New Robot Teacher Bringing Their Robot Culture into Korean Classrooms


Hi. I'm Chung Moon Jung. I'm an English teacher in a town near Busan, and for two years now, I have been working side by side with a Robot English teacher. While everybody in Korea wants a good education for their children, and English skill is crucial to achieving the universal dream of a good education for children, I am sorry to say I have been completely disillusioned with the Robot Teachers brought (at great cost) into Korea by the education board.

While it seems like a perfect solution to bring robots into our schools to teach English, in fact, they are anything but perfect teachers. First of all, whenever there is a dispute of methodology, the robot takes an arrogant attitude toward Korean education methods, and automatically assumes its own methods are superior, simply because it is a robot, and comes from a factory, rather than growing up in Korea, like I did. If I challenge it on the cultural differences between the ways of teaching the children are accustomed to, and the methods it wants to introduce, it just huffs, “That’s just my programming,” and ignores the fact that the students are confused. This arrogance and ignorance of Korean culture shows itself in other ways, as well.

The students often find it cold and difficult to relate to: it lacks the basic affection and warmth for students that are essential for a good teaching relationship. For example, I am tender and intimate toward my students, and I know how to judiciously use the love stick in order to demonstrate my care for the students. I also know when to stop using the love stick, and to repair hurt feelings with my affection stick. But when a student was unruly in the robot’s class, it peeled his skin off like an overripe pear, without even a second warning!

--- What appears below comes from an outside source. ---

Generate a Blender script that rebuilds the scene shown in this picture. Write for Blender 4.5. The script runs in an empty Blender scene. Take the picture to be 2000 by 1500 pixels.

The robot also has trouble getting along with the rest of the staff. It often seems aloof and unfriendly, even to the supervisor, and it never comes out to staff dinners with us, denying us the barest opportunity to get to know it. It has never made even the barest effort to ask about Korean culture or language, displays ignorance or disinterest in Korean food and history. It insists that we speak its own language, even though it is very difficult for most teachers on staff to understand how to properly install Active-X controls, much less communicate in 1’s and 0’s. When it is dissatisfied with its living space - the closet where we lock it over night - it stops working completely, and refuses to perform even basic duties. This seems to be its passive aggressive way of insisting we fix the water leak in that closet, but it is insensitive to the Korean communication style of asking indirectly for service and repairs to its free housing, along the proper Korean channels.

Worst of all, the robot seems to be bringing its robot culture into the Korean classroom: rather than sticking to its subject, the robot seems to take the classroom time as an opportunity to indoctrinate the students in robot culture, in order to make the students think and behave like it. I have noticed the students holding up blue cards when they do not understand my instructions, the way the robot does, and moving stiffly and in unison.

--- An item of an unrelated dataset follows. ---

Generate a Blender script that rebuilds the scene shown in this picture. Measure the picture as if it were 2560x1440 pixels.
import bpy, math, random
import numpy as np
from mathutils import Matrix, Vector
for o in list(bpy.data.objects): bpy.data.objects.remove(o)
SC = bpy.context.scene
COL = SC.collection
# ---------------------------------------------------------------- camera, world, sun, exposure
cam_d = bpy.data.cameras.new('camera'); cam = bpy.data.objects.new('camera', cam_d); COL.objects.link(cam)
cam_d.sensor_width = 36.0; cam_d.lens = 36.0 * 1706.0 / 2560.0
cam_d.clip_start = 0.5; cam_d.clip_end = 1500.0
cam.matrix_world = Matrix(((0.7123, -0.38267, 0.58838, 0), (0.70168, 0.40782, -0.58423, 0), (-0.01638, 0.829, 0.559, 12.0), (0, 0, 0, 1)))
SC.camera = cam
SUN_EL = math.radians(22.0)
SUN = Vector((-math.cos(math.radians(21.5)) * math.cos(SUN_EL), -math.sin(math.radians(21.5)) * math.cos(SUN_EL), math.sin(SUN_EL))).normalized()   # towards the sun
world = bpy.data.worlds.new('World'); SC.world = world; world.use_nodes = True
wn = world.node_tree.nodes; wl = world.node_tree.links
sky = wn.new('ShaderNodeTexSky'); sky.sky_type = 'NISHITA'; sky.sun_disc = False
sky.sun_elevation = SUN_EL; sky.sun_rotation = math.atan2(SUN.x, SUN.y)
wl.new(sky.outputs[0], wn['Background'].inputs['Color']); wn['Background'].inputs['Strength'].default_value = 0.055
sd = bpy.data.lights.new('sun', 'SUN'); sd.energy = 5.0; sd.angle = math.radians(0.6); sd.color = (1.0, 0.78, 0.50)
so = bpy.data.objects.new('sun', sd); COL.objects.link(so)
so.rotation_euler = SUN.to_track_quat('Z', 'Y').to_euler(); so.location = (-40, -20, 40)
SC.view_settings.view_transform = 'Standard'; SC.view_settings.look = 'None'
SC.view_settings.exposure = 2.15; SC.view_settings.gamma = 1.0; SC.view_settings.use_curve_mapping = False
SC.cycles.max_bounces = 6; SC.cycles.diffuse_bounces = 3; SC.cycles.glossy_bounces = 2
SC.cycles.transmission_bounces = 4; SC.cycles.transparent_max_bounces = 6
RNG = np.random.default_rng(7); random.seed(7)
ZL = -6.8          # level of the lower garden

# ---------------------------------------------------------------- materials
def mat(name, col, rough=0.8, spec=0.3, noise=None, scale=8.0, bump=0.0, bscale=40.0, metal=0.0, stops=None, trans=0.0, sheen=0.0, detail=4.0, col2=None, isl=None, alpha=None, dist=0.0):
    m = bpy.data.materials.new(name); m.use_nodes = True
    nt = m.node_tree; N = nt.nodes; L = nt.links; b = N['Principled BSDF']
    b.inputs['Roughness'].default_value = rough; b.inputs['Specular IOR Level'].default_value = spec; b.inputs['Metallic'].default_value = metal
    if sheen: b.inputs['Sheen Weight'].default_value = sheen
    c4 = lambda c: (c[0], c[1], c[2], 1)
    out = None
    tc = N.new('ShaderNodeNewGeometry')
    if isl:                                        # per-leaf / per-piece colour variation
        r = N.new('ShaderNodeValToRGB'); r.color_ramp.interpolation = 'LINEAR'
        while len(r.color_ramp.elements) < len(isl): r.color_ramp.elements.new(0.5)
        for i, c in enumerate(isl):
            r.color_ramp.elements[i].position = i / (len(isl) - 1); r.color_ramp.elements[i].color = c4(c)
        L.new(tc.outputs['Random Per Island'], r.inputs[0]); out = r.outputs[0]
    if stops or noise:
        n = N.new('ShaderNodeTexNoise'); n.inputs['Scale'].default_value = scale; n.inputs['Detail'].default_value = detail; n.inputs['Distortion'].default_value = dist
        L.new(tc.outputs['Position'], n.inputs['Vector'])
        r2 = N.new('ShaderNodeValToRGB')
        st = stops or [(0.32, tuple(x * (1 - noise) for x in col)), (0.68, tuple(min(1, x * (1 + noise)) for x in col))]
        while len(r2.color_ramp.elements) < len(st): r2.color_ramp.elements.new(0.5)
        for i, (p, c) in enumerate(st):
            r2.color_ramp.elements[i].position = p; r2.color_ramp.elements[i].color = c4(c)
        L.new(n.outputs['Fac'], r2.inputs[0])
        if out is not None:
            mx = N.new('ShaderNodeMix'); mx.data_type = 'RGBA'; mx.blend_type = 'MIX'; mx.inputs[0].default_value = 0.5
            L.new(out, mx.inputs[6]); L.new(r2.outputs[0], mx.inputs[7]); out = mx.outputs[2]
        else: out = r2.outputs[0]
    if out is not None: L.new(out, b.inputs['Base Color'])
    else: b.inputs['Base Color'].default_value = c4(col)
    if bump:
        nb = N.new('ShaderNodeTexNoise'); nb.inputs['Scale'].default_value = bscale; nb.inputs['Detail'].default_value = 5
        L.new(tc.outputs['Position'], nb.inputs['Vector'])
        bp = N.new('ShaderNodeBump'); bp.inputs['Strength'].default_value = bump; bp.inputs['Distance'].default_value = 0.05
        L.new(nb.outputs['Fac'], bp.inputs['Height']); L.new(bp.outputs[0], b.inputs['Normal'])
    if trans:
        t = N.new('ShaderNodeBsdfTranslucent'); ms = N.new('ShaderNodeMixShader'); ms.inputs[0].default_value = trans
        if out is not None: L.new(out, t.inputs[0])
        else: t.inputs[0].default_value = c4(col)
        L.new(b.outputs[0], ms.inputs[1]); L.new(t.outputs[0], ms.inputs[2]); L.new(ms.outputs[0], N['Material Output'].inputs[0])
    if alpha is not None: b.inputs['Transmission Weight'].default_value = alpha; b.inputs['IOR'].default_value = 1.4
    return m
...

When the students are emotional and speak with that charming Korean up and down intonation, rather than respecting their human and Korean features, it always responds in flat monotones, until the students also behave like robots.

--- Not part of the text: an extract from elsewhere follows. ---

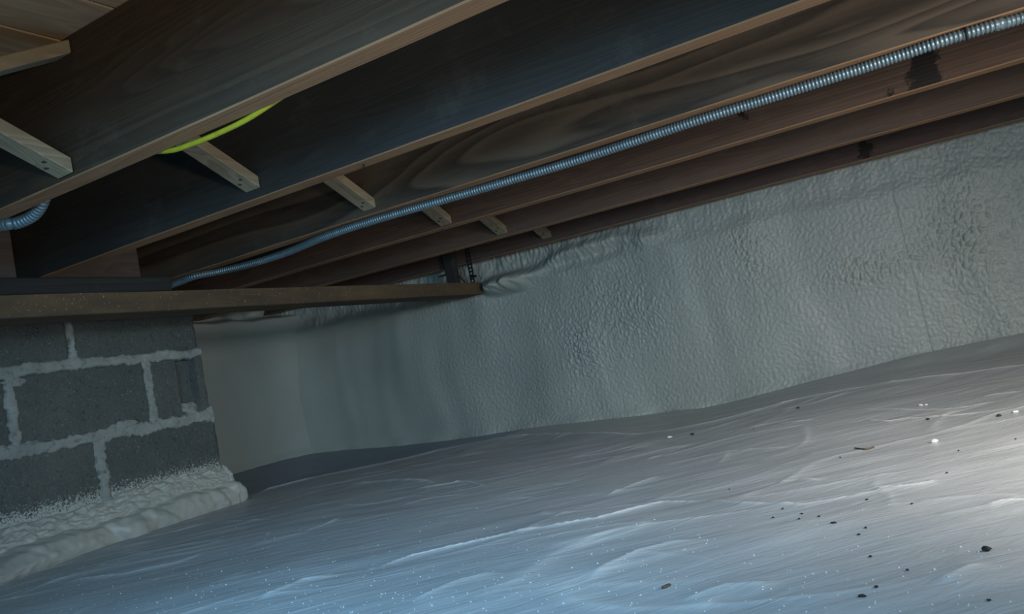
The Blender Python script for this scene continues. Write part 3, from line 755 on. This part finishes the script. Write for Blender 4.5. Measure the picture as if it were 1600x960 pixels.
def liner():
    xs = np.concatenate([np.linspace(-2.10, .35, 620, endpoint=False), np.linspace(.35, 1.6, 60)])
    tr = np.concatenate([np.linspace(0, .36, 40, endpoint=False), np.linspace(.36, 1, 440)])
    X = np.repeat(xs[:, None], len(tr), 1); ye = yedge(X); Y = -.3+tr[None]*(ye+.3)
    Z, Wt = sheet_full(X, Y)
    Z = np.maximum(Z, zf(X, Y)+.002)
    # thin white rim where the cut edge catches
    rim = np.exp(-np.maximum(ye-Y, 0)/.006)*np.clip(.45+.9*pn(X*2.2, X*0, 152)+.5*sst(-1.6, -1.2, X), 0, 1)*sst(-1.75, -1.4, X)
    V = np.stack([X, Y, Z], -1).reshape(-1, 3)
    me = mesh_np('plastic_liner', V, gridq(*X.shape)); attr(me, 'crease', np.clip(np.maximum(Wt, rim*.8), 0, 1))
    o = link('plastic_liner', me, SHEET); tag(o, 'large crinkled grey white plastic liner sheet covering the crawlspace floor', 'liner')
liner()
def liner2(xa, xb, lift, m, lab):
    n_ = int((xb-xa)*90); xs = np.linspace(xa, xb, n_); tr = np.linspace(0, 1, 110)
    X = np.repeat(xs[:, None], len(tr), 1)
    y0 = np.where(X < -2.1, 1.80, np.maximum(1.80, yedge(X)-.30)); Y = y0+tr[None]*(YW-.010-y0)
    Z = zf(X, Y)+.002+.004*fbm(X*2.5, Y*2.5, 160, 2)*sst(-2.4, -1.5, X)+.0015*pn(X*4, Y*22, 161)
    Z += .035*sst(2.74, 2.93, Y)*sst(-.9, .2, X)
    Z -= .006*(1-sst(0, .12, Y-y0))
    Z += lift
    X = X+.03*pn(Y*5, X*0, 163)*np.where(xa > -2, np.exp(-(X-xa)/.1), 0)
    V = np.stack([X, Y, Z], -1).reshape(-1, 3)
    me = mesh_np('plastic_liner', V, gridq(*X.shape)); attr(me, 'crease', np.zeros(X.size))
    o = link('plastic_liner', me, m); tag(o, lab, 'liner')
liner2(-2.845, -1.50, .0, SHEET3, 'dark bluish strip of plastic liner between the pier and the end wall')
liner2(-1.62, 1.6, .002, SHEET2, 'pale strip of plastic liner tucked under the foot of the long foamed wall')

# ================================================================== LITTER ON THE LINER
def on(px, py):
    p = at(px, py, 2, .01); z, _ = sheet_full(np.array([[p[0]]]), np.array([[p[1]]]))
    p = at(px, py, 2, float(z[0, 0])); z, _ = sheet_full(np.array([[p[0]]]), np.array([[p[1]]])); return Vector((p[0], p[1], float(z[0, 0])))
def crumb(name, px, py, r, m, label, cat, sc=(1, 1, .6), seed=0, group=None, rz=0, sub=2):
    r *= .72
    o = link(name, blob(name, r, sub, .5, seed, sc), m, None, on(px, py)+Vector((0, 0, r*sc[2]*.7))); o.rotation_euler = (0, 0, rz)
    tag(o, label, cat, group); return o
crumb('foam_chip', 1461, 692, .0085, CHIP, 'small white foam chip alone on the bright right side of the liner', 'chip', (1, .7, .62), 3)
crumb('dirt_clod', 1543, 862, .0058, DIRT, 'largest dark dirt clod, near the bottom right of the liner', 'clod', (1, .8, .7), 5, rz=.5)
crumb('dry_bark_bit', 1041, 918, .0075, BROWN, 'brown bit of bark on the liner at the bottom centre', 'bark', (.5, 1.3, .35), 9, rz=-.5)
crumb('foam_chip', 1438, 634, .0065, CHIP, 'pale foam chip lying on the liner near the wall, left one of a pair', 'chip', (1.2, .7, .4), 13)
crumb('foam_chip', 1447, 633, .0050, CHIP, 'pale foam chip lying on the liner near the wall, right one of a pair', 'chip', (1, .7, .4), 14)
crumb('foam_chip', 1586, 642, .0065, CHIP, 'white foam chip by the long crease at the right edge', 'chip', (1.2, .7, .5), 15)
crumb('foam_chip', 1046, 685, .0075, CHIP, 'white foam chip near the liner edge at mid wall', 'chip', (1.2, .7, .4), 16, rz=.4)
crumb('dirt_clod', 1561, 650, .0060, DIRT, 'dark dirt clod beside the crease at the right edge', 'clod', (1, .8, .6), 17)
crumb('dirt_clod', 1450, 656, .0050, DIRT, 'dark dirt clod on the liner below the pair of foam chips', 'clod', (1, .8, .6), 18)
crumb('dirt_clod', 1082, 680, .0075, DIRT, 'dark dirt clod at the liner edge by the foamed wall', 'clod', (1.2, .8, .45), 19)
crumb('dirt_clod', 1247, 638, .0060, DIRT, 'dark dirt clod at the left tip of the white liner edge', 'clod', (1, .8, .6), 20)
crumb('dirt_clod', 1347, 933, .0038, DIRT, 'dark dirt clod low on the liner, right of centre', 'clod', (1.4, .7, .5), 21)
crumb('dirt_clod', 1303, 819, .0038, DIRT, 'dark dirt clod just right of the middle of the liner', 'clod', (1.3, .8, .5), 22)
tw = [on(1336, 702), on(1352, 704), on(1366, 701)]; twp = smooth_path([np.array(p)+np.array([0, 0, .002]) for p in tw], 6)
o = link('twig', tube('twig', twp-twp[0], .0014, 6), BROWN, None, twp[0]); tag(o, 'thin dark twig lying on the liner below the pale chips', 'twig')
small = [(1178, 671), (1140, 765), (1223, 795), (1253, 804), (1280, 809), (1249, 813), (1208, 810), (1355, 782), (1425, 788), (1360, 871), (1480, 740), (1498, 705), (1353, 826), (1546, 939), (1587, 687), (1313, 716), (1342, 836), (1369, 919), (1418, 893)]
ms = [blob('dirt_crumb', .0019, 1, .5, 30+i, (1.2, .8, .6)) for i in range(4)]
for mm in ms: mm.materials.append(DIRT)
for i, (px, py) in enumerate(small):
    o = bpy.data.objects.new('dirt_crumb', ms[i % 4]); C.objects.link(o); o.location = on(px, py)+Vector((0, 0, .001)); o.rotation_euler = (0, 0, i)
    tag(o, 'tiny dark crumb of dirt scattered on the right half of the liner', 'crumb', 'tiny dirt crumbs on the liner')
# pin-head specks of overspray, far too many to count
rs = np.random.RandomState(11); SV = []; SF = []
ico = bmesh.new(); bmesh.ops.create_icosphere(ico, subdivisions=1, radius=1); iv = np.array([v.co[:] for v in ico.verts]); ifc = np.array([[v.index for v in f.verts] for f in ico.faces]); ico.free()
n = 0
px = rs.uniform(-40, 1600, 1500); py = rs.uniform(775, 985, 1500)
keep = rs.uniform(size=1500) < np.clip((py-770)/150, .05, 1)*np.interp(px, [0, 500, 1000, 1300, 1600], [.7, .8, .6, .35, .2])*np.where(py > 775+.0*px, 1, 0)
keep &= py > np.interp(px, [0, 376], [930, 790])
P = np.array([at(a, b, 2, .008) for a, b in zip(px[keep], py[keep])]); Zs, _ = sheet_full(P[:, 0][None], P[:, 1][None])
for i in range(len(P)):
    r = .0007*(1+1.0*rs.uniform()**3); SV.append(iv*np.array([r, r, r*.6])+np.array([P[i, 0], P[i, 1], Zs[0, i]+r*.2])); SF.append(ifc+n*len(iv)); n += 1
o = link('foam_specks', mesh_np('foam_specks', np.concatenate(SV), np.concatenate(SF)), CHIP)
tag(o, 'fine scatter of white overspray specks across the near liner', 'specks', None, 'stuff')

Worst of all, the students have been behaving in logical, calculating ways, considering options and choosing the one with the most likely positive results, rather than doing things the Korean ways that we have been doing for thousands of years: when I made Jong-seung stand in a stress position for two hours, rather than bowing his head and scraping to my authority as teacher, his parents filed a complaint to the Board of Education’s discipline advisory board, and I am now under investigation, all because this robot has been teaching students to reject Korean ways and Korean culture, and embrace strange, foreign, robotic, logical ways.

While it is true that every parent dreams of having children who speak English well, there must be a better way than bringing these abominable robots into the classroom!

4 comments:

Anonymous said...

Active X controls. nice

Ajay said...

Bravo!

"it peeled his skin off like an overripe pear, without even a second warning!".....Hilarious.

Anonymous said...

At least robot teachers won't molest students like most of the dirty foreigners in public schools at present.

- Bryan

Anonymous said...

Are you sure about that, Bryan? So far, as many foreign English teachers have been convicted for molesting Korean kids in the classroom as robots have.